B.S. : La culture hip-hop a une grande influence sur mon travail – j’ai grandi en écoutant cette musique, je me suis nourri de cette culture. J’ai beaucoup appris sur la manière de raconter des histoires et de m’inspirer des luttes qui composent le quotidien. Je pense qu’il est très important de transmettre la vérité des gens qui nous entourent – ces histoires peuvent être réprimées et on peut facilement passer à côté. En tant que chorégraphe, je pense que mon travail consiste à provoquer, mais aussi à redonner de l’espoir à une génération qui se sent oubliée. La chorégraphie s’appuie sur le Krump et le Popping, elle décompose ces styles et repousse leurs limites, mais elle est essentiellement guidée par la narration.



Existe-t-il des formes inattendues de traumatisme et de deuil dans la société contemporaine qui ne sont pas nécessairement liées à la mort ou à la violence
physique ?



B.S. : Je pense que les traumatismes et le deuil resteront toujours des sujets délicats à aborder. De plus en plus de gens traversent des périodes difficiles, ce qui fait aussi écho au la société actuelle et à nos modes de vie - je crois que nous sommes face à une génération de personnes qui a du mal à se retrouver dans ce monde. Tout va si vite que nous avons parfois l’impression de ne pas avoir le temps de respirer - nous devons donner aux autres l’espace nécessaire pour faire leur deuil, c’est quelque chose qui à mon sens fait défaut. Nous attendons des gens qu’ils continuent à vivre normalement, sans reconnaître ce qu’ils traversent.



Votre parcours vers le métier de chorégraphe n’a pas été simple. Pensez-vous que les jeunes soient plus soutenus aujourd’hui, que ce soit par l’Etat, les compagnies ou leur propre famille, en ce qui concerne leur liberté et l’accès aux outils nécessaires à la réalisation de leurs rêves ?



B.S. : Oui et non – certains jeunes aimeraient avoir cette chance, mais ce n’est tout simplement pas possible faute de soutien financier et pour des raisons familiales. Mon parcours en tant que chorégraphe n’a pas été facile, mais sans la communauté dont je suis issu, je ne sais pas où j’en serais. J’avais un rêve et je ne me suis pas arrêté. C’est ce que font la plupart des jeunes : essayer de trouver de nouvelles voies dans un système injuste.

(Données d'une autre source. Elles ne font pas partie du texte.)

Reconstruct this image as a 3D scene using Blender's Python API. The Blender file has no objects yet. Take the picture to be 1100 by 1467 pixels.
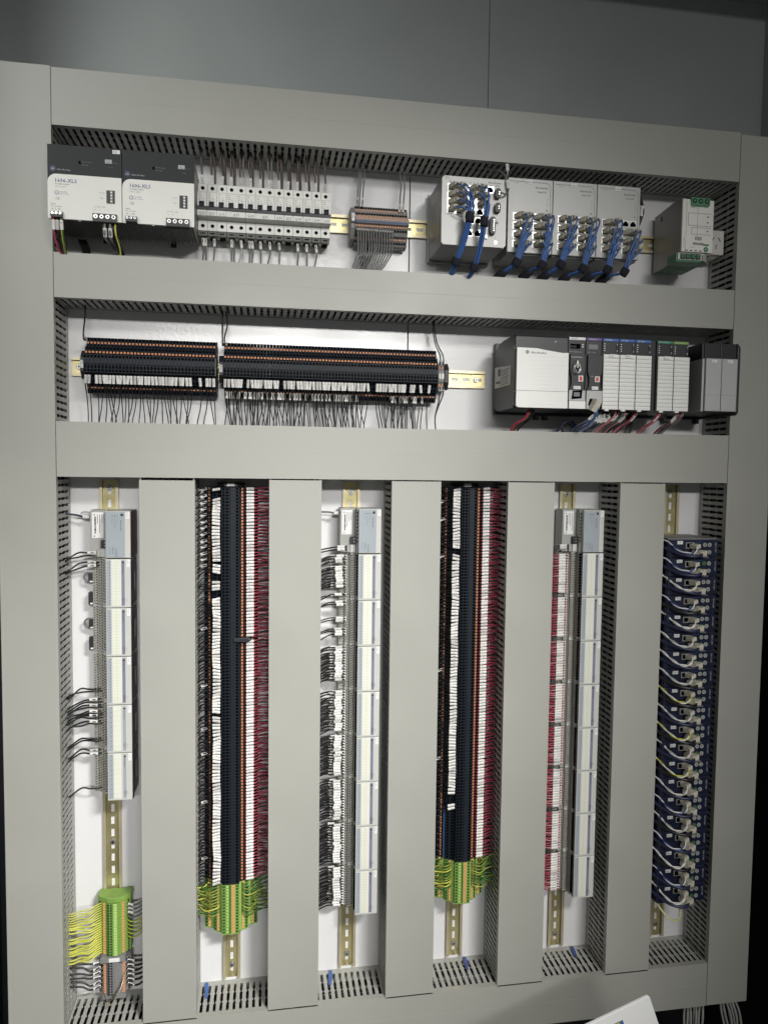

La danse et la chorégraphie sont-elles pour vous sources de dépression ou un exutoire ?



B.S. : C’est une échappatoire. La création est une thérapie, c’est un moyen d’évacuer tout ce que l’on garde à l’intérieur - des gens luttent tous les jours contre la dépression. Nous ne pouvons peut-être pas changer le monde, mais nous avons le pouvoir d’influencer, d’aider et d’encourager les autres à aller mieux.